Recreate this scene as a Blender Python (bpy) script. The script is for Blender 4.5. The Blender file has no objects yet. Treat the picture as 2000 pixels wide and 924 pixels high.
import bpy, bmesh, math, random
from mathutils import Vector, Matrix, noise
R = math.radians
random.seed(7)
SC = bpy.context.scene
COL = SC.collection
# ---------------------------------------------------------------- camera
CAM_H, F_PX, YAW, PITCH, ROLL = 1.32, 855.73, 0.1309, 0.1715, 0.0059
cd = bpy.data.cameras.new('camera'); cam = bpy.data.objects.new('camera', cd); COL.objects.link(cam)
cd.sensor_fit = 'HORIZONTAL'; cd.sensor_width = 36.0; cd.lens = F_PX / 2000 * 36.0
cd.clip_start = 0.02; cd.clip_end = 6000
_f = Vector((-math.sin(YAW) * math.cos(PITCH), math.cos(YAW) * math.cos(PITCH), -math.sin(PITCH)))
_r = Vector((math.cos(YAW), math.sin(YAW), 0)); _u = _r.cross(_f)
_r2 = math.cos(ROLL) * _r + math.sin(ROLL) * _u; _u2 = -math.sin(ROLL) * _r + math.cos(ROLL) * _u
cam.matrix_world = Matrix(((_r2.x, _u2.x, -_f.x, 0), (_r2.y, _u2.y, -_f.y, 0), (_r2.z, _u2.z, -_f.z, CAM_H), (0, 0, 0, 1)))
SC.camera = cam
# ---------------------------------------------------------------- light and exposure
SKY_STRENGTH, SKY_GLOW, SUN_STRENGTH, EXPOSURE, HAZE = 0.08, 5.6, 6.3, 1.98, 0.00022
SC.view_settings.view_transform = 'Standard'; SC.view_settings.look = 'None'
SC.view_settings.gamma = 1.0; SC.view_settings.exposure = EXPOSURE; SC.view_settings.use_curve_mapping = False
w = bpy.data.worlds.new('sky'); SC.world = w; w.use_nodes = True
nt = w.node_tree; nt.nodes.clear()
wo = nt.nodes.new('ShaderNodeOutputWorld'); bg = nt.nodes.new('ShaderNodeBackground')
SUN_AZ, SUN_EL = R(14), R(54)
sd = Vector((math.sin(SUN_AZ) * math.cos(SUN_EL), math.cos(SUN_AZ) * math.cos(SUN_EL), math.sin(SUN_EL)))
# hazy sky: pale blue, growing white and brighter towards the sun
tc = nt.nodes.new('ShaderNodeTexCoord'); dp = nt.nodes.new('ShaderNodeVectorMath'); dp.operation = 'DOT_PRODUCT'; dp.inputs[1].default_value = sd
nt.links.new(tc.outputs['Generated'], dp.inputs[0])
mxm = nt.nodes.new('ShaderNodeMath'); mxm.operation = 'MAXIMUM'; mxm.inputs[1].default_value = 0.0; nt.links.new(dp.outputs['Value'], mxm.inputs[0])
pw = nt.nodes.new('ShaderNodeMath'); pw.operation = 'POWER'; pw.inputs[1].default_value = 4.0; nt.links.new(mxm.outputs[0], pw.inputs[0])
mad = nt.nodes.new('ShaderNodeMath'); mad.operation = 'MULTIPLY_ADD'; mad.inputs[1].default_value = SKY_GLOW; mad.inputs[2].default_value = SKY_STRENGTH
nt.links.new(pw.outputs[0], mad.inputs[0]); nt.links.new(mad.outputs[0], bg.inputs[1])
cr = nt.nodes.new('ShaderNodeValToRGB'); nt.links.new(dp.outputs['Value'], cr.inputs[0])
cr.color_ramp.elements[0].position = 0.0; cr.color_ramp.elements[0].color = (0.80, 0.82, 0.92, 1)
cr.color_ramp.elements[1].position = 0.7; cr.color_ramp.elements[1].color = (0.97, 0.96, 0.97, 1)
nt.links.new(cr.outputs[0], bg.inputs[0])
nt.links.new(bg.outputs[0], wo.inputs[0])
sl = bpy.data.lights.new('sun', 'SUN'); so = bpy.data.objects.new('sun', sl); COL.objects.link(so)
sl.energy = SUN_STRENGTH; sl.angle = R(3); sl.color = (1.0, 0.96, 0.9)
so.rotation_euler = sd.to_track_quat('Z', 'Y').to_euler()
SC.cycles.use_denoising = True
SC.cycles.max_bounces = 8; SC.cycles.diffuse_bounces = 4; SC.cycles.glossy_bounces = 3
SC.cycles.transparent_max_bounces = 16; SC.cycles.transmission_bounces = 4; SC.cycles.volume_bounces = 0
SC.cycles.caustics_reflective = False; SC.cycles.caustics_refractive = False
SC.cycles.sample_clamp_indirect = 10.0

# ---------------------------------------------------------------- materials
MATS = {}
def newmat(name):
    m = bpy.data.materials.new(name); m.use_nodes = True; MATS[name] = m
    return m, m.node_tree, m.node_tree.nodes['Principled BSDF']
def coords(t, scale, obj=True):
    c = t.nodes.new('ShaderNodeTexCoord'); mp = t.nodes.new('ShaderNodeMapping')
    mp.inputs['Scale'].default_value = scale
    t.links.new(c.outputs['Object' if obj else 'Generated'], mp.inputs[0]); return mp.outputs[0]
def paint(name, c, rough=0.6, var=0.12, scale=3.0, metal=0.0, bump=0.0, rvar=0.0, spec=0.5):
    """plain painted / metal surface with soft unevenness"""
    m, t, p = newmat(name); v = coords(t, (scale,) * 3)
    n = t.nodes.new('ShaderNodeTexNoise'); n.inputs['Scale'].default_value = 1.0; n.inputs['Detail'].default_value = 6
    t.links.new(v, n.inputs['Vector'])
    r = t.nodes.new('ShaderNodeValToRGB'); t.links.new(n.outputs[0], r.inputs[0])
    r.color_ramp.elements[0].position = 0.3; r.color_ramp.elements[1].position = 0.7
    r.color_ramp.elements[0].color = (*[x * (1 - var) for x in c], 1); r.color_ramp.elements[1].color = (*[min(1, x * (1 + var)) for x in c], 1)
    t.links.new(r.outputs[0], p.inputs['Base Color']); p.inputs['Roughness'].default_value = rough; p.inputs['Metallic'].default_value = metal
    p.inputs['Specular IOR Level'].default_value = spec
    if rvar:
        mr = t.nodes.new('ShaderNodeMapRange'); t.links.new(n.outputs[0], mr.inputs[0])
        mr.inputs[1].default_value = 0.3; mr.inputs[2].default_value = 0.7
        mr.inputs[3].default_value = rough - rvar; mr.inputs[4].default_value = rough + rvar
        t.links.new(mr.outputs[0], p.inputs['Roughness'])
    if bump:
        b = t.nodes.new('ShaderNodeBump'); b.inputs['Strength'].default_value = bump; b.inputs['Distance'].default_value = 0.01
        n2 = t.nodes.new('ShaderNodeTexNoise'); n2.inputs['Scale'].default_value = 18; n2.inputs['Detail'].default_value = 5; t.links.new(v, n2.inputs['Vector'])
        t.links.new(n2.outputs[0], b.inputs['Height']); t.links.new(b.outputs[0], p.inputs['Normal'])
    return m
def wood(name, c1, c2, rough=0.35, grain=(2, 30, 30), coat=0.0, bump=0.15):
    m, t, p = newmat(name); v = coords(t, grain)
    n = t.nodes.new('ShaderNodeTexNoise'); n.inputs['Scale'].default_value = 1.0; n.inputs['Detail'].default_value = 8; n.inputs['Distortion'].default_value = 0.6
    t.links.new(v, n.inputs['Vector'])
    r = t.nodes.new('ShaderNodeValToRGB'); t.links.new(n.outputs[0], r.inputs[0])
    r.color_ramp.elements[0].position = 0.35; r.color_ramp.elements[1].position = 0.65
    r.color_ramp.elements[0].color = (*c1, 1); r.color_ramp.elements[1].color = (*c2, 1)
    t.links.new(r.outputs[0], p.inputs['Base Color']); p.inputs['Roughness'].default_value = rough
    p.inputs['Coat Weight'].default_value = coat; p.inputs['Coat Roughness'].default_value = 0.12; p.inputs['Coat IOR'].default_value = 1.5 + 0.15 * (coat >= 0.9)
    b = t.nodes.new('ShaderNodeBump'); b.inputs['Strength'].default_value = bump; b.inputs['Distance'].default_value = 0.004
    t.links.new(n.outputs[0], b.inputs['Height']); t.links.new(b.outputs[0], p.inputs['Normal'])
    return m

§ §

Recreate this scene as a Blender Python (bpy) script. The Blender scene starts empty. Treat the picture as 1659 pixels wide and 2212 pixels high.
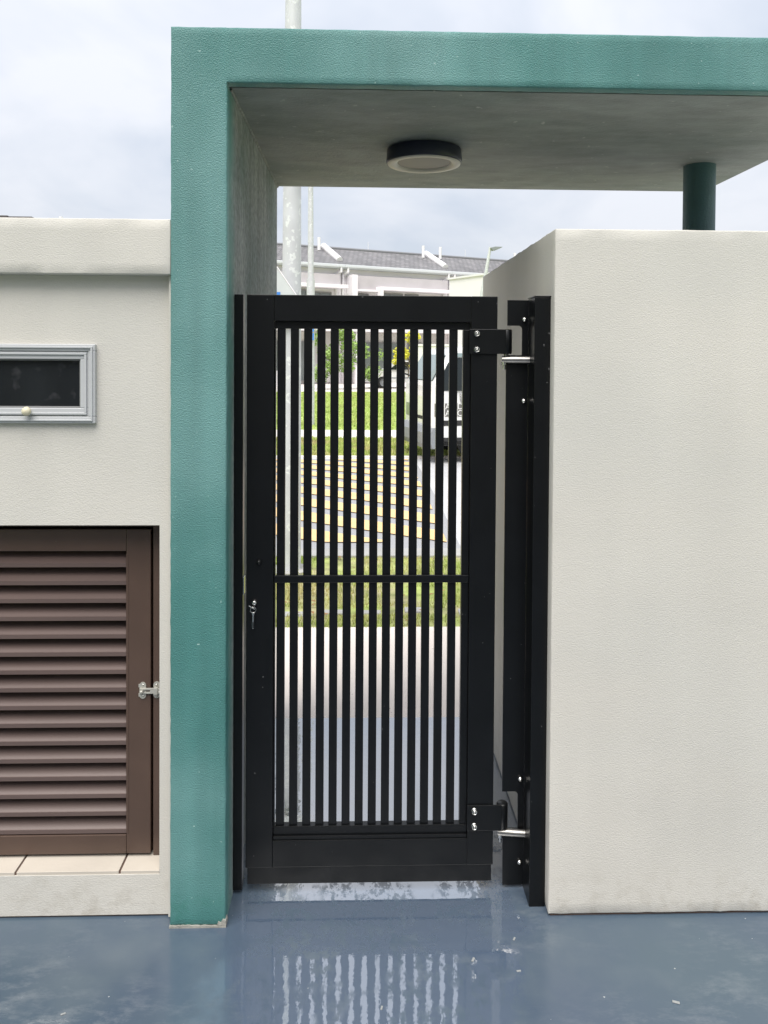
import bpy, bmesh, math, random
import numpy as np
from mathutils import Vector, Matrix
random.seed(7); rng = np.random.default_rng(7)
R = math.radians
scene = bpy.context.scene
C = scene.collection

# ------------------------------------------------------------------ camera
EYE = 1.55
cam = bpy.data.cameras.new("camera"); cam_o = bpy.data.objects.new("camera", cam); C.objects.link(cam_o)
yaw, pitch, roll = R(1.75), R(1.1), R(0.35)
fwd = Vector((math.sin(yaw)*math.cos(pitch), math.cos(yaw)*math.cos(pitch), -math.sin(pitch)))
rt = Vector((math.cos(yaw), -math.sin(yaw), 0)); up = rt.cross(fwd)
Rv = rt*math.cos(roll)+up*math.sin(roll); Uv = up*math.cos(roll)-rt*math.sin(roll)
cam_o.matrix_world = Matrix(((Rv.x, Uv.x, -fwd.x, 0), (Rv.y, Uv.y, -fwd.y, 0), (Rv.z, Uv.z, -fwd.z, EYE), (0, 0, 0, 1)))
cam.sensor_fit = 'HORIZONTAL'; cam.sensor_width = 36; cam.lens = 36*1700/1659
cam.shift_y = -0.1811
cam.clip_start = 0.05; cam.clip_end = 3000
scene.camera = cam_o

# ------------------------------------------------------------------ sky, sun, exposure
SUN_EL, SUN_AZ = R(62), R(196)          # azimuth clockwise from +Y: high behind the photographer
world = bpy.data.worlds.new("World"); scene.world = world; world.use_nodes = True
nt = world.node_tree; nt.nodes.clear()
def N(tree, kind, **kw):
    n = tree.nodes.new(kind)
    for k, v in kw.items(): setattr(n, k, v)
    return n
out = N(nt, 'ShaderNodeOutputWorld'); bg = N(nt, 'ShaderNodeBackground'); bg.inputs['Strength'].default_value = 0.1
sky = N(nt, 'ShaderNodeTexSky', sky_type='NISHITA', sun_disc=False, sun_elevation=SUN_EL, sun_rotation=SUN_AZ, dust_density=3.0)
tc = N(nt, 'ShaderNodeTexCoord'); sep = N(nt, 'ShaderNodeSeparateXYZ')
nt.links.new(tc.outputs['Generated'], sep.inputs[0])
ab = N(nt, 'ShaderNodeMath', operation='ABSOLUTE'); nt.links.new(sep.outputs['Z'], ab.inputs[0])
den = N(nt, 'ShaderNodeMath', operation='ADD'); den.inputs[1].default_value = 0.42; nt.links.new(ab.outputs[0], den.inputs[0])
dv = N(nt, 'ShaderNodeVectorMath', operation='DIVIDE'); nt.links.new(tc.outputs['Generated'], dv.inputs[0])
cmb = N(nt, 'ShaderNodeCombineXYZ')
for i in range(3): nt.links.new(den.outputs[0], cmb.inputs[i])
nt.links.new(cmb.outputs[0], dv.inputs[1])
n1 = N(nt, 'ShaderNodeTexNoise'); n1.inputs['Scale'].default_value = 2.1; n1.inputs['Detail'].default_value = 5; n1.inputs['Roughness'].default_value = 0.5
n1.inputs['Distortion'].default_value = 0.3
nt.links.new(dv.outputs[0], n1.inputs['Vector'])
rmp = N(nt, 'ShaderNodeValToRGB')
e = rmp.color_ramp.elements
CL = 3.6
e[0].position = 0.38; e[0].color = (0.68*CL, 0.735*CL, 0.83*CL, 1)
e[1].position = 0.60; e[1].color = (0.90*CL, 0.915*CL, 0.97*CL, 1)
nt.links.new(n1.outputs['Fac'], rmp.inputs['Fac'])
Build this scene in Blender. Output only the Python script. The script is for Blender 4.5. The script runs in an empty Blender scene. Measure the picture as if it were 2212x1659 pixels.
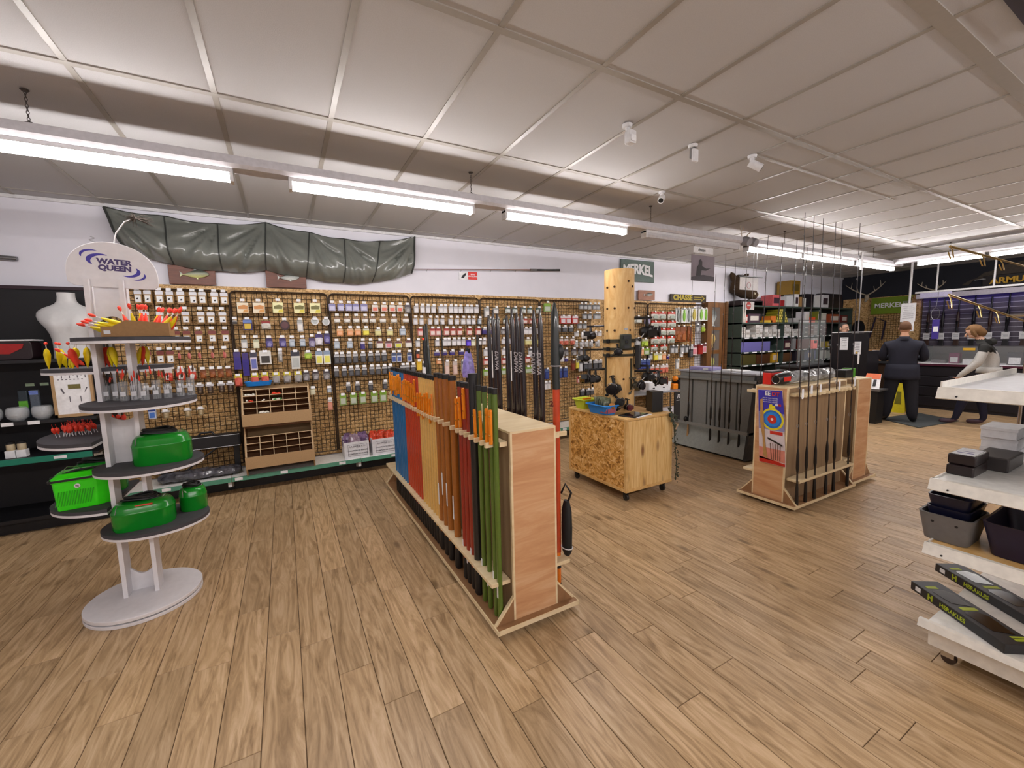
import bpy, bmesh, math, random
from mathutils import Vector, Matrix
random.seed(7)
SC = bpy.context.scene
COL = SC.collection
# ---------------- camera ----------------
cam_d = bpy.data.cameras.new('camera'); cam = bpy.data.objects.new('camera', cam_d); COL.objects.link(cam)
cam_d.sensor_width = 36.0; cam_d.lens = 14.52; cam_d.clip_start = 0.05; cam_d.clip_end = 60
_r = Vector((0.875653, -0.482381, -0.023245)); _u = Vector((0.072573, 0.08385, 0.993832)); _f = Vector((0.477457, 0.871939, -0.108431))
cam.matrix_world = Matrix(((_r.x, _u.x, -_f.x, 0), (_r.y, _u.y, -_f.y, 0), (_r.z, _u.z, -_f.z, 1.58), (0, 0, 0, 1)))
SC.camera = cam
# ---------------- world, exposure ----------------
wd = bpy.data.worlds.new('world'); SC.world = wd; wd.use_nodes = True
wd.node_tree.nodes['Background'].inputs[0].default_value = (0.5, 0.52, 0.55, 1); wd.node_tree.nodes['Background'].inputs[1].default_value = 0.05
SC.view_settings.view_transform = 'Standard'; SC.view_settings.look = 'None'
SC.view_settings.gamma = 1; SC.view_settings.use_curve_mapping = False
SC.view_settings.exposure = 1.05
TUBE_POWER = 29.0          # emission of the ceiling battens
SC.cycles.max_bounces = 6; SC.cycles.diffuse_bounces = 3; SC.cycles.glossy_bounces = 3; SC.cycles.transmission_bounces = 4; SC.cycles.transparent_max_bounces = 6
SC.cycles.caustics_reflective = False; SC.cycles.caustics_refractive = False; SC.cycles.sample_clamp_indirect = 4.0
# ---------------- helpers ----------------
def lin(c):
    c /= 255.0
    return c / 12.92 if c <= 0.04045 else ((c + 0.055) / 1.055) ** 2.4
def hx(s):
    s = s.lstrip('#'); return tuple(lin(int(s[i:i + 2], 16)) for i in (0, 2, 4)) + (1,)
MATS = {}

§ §

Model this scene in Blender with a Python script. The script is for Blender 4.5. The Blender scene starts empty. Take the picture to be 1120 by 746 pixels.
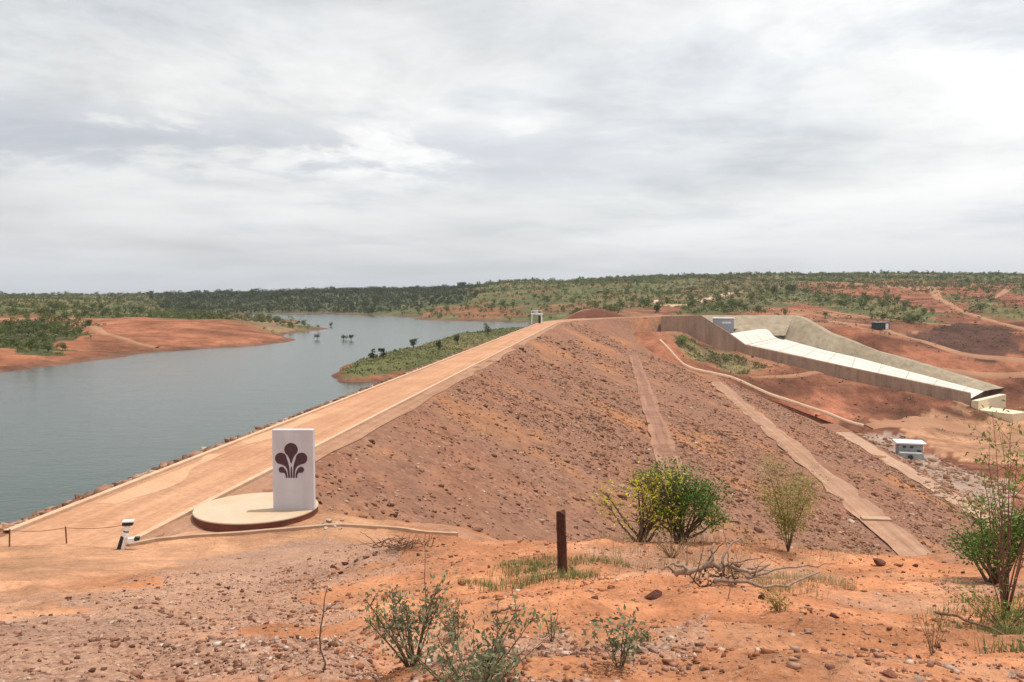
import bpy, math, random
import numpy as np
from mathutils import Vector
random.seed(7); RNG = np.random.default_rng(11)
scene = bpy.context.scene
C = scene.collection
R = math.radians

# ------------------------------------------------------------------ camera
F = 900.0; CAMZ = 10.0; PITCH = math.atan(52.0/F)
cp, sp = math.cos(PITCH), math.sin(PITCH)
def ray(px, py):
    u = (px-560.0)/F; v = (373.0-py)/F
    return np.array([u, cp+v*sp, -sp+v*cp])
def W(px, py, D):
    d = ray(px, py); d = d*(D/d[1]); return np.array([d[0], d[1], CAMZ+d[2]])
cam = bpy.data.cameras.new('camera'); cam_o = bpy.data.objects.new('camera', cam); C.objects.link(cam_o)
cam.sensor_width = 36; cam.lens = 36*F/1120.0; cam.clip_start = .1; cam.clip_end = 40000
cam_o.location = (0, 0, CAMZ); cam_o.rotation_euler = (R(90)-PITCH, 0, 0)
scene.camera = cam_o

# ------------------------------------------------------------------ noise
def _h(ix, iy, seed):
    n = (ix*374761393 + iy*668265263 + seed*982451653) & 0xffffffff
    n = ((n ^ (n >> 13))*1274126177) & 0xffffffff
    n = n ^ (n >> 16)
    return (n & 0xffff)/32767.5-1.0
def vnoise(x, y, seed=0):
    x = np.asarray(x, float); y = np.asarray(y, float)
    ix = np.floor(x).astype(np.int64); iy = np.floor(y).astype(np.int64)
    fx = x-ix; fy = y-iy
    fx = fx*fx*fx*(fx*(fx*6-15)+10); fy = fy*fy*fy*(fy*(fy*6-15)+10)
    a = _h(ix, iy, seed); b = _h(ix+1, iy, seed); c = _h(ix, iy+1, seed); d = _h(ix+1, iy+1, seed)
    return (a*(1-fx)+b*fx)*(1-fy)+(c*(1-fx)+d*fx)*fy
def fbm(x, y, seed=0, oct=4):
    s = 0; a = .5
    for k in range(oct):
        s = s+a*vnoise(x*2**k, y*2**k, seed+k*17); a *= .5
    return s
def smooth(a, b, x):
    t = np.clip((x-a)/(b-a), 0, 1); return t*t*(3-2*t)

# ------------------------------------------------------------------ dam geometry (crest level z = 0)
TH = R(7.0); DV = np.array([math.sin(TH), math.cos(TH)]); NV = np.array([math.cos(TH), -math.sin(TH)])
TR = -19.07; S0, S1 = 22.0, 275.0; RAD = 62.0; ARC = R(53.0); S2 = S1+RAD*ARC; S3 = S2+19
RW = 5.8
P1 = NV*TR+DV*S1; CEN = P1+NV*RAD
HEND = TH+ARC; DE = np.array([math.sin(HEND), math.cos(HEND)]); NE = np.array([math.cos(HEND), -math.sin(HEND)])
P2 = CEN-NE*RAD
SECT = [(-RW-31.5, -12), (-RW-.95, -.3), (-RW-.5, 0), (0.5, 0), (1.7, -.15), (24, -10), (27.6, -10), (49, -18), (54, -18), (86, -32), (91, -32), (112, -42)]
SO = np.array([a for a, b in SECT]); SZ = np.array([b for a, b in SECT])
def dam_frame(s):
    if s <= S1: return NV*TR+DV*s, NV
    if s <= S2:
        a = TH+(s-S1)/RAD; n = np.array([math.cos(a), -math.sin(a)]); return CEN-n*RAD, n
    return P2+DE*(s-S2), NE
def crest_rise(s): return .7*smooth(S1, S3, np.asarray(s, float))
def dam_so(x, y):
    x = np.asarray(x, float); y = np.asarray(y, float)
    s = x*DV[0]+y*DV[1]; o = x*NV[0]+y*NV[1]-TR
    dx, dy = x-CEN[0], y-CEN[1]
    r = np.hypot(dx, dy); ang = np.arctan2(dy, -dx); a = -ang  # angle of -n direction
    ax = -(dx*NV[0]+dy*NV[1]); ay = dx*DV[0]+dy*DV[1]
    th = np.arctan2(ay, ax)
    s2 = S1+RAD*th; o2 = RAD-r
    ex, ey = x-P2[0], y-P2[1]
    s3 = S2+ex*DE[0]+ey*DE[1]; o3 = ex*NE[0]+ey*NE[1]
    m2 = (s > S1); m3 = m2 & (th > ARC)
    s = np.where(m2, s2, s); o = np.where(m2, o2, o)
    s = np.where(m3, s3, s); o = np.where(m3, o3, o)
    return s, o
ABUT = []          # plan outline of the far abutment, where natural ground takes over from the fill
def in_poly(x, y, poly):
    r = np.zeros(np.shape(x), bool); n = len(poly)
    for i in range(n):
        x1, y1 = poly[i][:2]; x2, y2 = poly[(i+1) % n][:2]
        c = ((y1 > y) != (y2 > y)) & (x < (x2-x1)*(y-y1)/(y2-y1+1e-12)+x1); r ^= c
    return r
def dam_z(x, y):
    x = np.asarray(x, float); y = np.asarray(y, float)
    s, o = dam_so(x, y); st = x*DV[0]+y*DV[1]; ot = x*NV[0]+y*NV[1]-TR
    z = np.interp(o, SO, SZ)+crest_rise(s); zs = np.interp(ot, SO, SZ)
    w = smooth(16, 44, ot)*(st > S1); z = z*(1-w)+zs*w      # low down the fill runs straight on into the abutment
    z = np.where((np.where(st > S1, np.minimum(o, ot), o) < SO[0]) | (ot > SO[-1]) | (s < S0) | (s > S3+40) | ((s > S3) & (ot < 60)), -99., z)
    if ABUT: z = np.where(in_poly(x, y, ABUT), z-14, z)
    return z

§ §

Go over the data above and copy every line that has the word "runs" in it.

_Written solution_:
Build this scene in Blender. Output only the Python script. The script is for Blender 4.5. The script runs in an empty Blender scene. Measure the picture as if it were 2212x1659 pixels.
    w = smooth(16, 44, ot)*(st > S1); z = z*(1-w)+zs*w      # low down the fill runs straight on into the abutment